> _SET EXERCISE_:
Lift every line from the entries that includes the word "starts".
BEGIN LISTED ENTRIES
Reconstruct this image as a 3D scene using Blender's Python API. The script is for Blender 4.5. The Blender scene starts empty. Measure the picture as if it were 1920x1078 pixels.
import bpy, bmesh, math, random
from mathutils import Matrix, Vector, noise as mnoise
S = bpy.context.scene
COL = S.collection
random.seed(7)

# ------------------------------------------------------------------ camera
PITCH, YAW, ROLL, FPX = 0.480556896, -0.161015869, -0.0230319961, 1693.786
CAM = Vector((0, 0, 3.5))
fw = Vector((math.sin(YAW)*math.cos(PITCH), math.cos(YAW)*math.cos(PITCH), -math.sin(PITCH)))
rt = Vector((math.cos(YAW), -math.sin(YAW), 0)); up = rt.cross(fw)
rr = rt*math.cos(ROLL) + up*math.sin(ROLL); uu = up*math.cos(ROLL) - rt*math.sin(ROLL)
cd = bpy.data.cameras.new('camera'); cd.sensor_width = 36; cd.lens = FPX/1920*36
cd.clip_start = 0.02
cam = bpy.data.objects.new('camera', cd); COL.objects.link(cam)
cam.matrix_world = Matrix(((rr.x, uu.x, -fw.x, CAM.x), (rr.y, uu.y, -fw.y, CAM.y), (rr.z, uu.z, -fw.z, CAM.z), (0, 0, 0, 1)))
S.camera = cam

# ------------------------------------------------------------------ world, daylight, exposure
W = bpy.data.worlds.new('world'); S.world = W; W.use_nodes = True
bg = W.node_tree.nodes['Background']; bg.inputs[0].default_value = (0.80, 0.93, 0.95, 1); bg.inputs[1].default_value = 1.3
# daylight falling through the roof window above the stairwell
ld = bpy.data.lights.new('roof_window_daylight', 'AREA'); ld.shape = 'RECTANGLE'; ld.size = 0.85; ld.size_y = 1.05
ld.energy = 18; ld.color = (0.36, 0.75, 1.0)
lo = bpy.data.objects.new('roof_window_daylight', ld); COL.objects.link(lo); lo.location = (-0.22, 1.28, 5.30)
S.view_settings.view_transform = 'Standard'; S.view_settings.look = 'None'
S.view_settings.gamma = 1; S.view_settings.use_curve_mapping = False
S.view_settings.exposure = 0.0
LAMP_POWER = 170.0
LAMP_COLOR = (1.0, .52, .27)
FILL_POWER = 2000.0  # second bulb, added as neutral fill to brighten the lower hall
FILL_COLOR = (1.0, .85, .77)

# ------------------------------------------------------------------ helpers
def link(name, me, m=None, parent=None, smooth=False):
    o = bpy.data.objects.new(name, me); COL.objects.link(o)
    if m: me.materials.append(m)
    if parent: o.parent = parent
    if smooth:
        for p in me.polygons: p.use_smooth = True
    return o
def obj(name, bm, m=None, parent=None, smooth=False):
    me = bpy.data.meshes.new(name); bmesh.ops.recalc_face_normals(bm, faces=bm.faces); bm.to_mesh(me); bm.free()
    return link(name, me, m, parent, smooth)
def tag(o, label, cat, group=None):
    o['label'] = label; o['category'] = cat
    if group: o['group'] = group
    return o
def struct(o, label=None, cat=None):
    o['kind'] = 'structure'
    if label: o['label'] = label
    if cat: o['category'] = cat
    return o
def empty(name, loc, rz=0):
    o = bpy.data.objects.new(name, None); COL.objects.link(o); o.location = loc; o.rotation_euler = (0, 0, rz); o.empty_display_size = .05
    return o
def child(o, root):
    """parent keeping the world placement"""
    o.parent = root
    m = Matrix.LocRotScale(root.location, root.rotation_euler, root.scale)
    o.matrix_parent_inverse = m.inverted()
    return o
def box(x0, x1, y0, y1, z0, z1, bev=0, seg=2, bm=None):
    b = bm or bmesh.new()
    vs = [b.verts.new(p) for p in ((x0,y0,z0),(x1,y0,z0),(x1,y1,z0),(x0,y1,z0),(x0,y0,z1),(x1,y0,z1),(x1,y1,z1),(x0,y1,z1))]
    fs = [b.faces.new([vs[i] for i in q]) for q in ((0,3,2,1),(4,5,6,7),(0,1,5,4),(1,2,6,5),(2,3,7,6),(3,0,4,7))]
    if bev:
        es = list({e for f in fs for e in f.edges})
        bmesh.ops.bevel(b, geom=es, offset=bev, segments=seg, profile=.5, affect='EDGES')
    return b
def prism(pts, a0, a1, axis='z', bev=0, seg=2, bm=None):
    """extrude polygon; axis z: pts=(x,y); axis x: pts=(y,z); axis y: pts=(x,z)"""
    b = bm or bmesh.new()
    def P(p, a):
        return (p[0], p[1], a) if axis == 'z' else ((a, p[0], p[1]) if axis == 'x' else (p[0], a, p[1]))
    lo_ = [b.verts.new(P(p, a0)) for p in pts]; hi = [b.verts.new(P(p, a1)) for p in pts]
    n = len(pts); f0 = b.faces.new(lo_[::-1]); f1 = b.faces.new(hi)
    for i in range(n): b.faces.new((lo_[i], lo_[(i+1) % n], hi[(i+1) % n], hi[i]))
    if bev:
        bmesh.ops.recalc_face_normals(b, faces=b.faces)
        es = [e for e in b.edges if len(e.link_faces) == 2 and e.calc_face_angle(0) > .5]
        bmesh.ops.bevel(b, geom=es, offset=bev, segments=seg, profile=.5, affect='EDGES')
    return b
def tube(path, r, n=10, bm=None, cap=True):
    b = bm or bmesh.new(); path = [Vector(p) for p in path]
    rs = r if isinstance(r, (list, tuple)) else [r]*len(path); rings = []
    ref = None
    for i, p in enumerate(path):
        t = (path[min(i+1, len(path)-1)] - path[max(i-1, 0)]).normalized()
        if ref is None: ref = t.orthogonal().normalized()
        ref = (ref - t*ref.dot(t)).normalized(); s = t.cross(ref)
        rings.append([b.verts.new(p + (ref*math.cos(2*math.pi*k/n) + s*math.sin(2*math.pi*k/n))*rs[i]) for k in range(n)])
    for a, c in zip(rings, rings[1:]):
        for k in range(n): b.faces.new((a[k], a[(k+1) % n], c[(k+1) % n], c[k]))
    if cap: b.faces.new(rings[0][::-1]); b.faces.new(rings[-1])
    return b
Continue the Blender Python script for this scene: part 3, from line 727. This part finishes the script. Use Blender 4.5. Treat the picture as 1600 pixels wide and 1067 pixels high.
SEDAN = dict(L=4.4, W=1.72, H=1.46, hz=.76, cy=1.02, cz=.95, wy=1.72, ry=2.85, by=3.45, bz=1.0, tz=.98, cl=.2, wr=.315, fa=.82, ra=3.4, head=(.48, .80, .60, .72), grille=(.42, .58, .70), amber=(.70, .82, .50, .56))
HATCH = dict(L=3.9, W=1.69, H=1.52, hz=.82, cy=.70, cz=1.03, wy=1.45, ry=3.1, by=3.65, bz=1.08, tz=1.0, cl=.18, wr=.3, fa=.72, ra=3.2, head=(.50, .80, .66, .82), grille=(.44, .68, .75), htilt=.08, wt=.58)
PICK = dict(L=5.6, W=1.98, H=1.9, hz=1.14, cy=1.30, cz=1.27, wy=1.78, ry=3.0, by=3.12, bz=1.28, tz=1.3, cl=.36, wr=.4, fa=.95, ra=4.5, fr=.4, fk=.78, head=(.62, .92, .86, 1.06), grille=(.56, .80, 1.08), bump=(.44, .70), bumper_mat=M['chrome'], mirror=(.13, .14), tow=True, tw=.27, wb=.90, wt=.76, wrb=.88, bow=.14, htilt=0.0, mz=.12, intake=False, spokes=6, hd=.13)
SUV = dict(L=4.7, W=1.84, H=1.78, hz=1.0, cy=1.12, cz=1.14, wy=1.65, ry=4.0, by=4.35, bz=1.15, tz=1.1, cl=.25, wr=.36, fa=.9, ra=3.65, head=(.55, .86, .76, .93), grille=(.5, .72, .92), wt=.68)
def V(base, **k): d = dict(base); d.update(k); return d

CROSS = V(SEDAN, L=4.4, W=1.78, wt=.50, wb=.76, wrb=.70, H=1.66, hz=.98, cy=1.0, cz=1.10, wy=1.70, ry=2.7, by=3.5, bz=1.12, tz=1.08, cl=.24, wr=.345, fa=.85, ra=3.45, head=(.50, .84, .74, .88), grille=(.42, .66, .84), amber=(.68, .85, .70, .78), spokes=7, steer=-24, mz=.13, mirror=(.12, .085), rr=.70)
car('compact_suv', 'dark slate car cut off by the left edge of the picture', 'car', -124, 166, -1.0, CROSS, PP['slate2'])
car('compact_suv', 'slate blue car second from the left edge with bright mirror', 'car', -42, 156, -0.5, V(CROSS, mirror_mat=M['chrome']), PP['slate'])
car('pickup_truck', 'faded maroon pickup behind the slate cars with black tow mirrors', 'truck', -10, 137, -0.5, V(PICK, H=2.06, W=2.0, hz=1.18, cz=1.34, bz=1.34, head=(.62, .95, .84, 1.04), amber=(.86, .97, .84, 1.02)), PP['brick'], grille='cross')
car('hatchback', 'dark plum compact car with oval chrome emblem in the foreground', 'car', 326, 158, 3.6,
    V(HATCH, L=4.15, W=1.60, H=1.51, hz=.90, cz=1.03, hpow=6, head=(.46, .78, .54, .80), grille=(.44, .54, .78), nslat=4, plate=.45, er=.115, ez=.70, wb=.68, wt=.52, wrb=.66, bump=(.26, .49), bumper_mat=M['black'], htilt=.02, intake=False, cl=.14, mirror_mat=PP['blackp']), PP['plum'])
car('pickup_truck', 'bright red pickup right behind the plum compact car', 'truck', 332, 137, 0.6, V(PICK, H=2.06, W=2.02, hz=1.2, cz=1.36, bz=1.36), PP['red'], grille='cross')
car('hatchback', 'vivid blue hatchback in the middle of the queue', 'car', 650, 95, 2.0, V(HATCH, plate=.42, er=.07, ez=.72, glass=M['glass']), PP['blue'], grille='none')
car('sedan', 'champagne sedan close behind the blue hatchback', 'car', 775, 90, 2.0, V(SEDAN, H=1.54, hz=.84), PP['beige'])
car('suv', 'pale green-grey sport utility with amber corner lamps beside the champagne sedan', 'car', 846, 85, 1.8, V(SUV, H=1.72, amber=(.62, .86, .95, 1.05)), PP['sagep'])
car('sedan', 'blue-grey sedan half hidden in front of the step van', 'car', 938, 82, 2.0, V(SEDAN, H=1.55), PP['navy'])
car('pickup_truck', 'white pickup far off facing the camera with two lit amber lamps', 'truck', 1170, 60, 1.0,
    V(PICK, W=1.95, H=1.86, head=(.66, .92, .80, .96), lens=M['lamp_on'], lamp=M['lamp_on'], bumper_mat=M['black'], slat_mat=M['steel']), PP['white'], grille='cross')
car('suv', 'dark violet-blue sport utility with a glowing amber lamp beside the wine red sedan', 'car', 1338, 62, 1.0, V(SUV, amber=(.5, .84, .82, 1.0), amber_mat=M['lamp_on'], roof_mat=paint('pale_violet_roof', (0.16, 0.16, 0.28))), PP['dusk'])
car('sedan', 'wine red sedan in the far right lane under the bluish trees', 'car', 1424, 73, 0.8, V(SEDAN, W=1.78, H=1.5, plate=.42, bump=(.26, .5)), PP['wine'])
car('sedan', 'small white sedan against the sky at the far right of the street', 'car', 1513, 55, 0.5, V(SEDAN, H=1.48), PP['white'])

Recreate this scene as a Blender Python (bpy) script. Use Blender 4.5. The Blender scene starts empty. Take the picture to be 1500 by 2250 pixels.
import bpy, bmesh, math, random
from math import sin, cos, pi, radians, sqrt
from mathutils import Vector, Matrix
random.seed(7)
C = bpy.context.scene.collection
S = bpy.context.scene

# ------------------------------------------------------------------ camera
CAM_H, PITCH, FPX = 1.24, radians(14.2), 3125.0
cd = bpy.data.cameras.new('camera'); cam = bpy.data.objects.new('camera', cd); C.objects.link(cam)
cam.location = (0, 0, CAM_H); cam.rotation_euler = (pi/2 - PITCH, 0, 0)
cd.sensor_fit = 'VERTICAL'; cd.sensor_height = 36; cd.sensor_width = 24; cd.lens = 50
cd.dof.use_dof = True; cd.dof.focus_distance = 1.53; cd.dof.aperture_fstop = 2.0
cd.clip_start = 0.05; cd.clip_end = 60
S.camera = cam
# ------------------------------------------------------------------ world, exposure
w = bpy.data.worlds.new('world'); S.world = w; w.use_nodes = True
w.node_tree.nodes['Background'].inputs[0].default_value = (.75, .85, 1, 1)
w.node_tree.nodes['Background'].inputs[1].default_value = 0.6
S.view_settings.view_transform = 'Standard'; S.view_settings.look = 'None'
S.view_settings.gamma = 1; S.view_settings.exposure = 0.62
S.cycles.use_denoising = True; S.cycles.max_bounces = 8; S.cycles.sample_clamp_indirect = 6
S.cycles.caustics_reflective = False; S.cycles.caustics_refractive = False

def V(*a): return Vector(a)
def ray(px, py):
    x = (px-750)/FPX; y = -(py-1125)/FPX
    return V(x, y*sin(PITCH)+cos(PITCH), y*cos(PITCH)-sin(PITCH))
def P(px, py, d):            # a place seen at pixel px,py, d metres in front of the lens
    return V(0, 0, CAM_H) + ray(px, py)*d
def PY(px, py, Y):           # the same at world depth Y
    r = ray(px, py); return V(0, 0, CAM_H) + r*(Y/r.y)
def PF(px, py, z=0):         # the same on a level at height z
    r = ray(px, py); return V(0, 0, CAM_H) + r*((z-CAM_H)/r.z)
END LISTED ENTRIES
> _COMPLETE OUTPUT_:
Reconstruct this image as a 3D scene using Blender's Python API. The script is for Blender 4.5. The Blender scene starts empty. Measure the picture as if it were 1920x1078 pixels.
Recreate this scene as a Blender Python (bpy) script. Use Blender 4.5. The Blender scene starts empty. Take the picture to be 1500 by 2250 pixels.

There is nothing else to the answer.